Vegetarian burger with cucumber, tomato and lettuce (Shutterstock/Gaus Alex)

Nestle SA is tweaking the recipe of its vegetarian burgers after half a year on the market amid stiffening competition for meat substitutes.

Garden Gourmet Incredible Burgers will be juicier and have more of a grilled-beef flavor, the Swiss food giant said Friday. Nestle will also launch a ground beef alternative called Garden Gourmet Incredible Mince in Austria, Germany, Norway and Sweden next month. The soy-based product can be molded into meatballs and cooks up like raw beef.

Nestle Chief Executive Officer Mark Schneider is revamping the company’s faux-meat offering as a wave of upstart competitors including Beyond Meat Inc. and Impossible Foods Inc. enters the mainstream. He’s been pushing Nestle managers to accelerate development of products like the Incredible Burger and accept the risk that they may need reworking.

Beyond Meat has stormed into fast-food and high volume catering in collaborations with Tim Hortons, Dunkin’ Donuts and Aramark. Closely held Impossible Foods’s burger is on menus at some 10,000 restaurants -- including White Castle, Red Robin and Burger King, according to the company.

Read also: Veggie Burger mania hits corporate America after Beyond Meat IPO

Nestle started selling Incredible Burgers in Europe in April and aims to introduce a version called the Awesome Burger for the U.S. market this fall. The company declined to comment on the outlook for expanding its relationship with McDonald’s Corp., which sells Incredible Burgers in Germany.
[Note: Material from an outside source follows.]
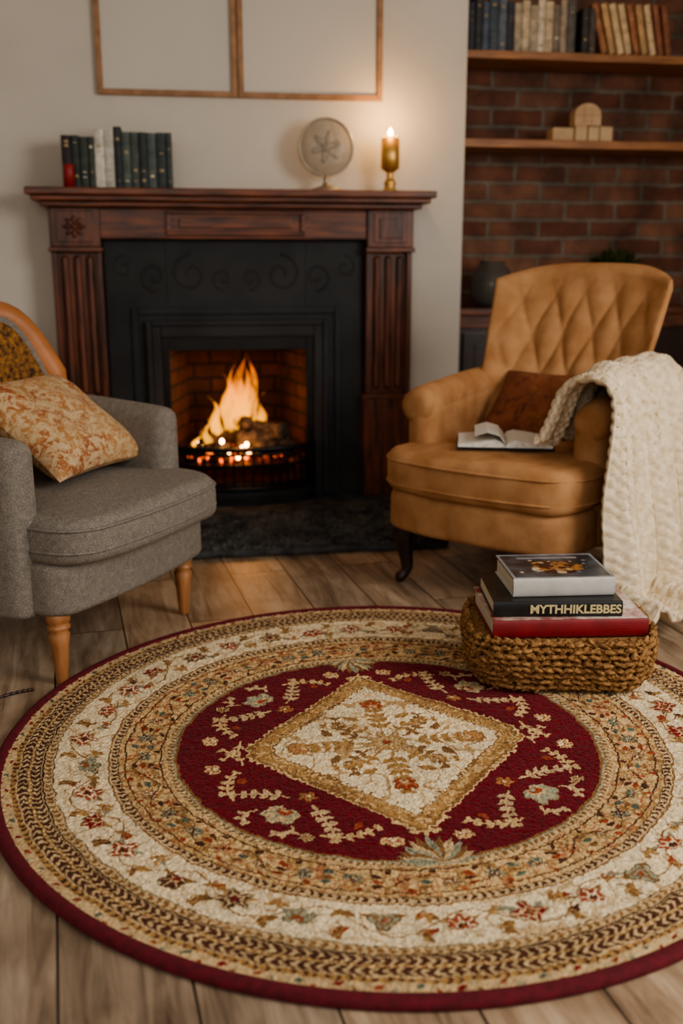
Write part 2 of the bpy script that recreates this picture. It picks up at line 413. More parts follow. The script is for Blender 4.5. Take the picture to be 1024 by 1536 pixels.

The Incredible Burger has yet to come to the U.K., one of the most promising markets for meat substitutes, according to Wayne England, head of Nestle’s food business. Nestle ended a test of other Garden Gourmet items in Britain with a customer it didn’t identify earlier this year, and it no longer sells the line of products in the U.K., according to a spokesman.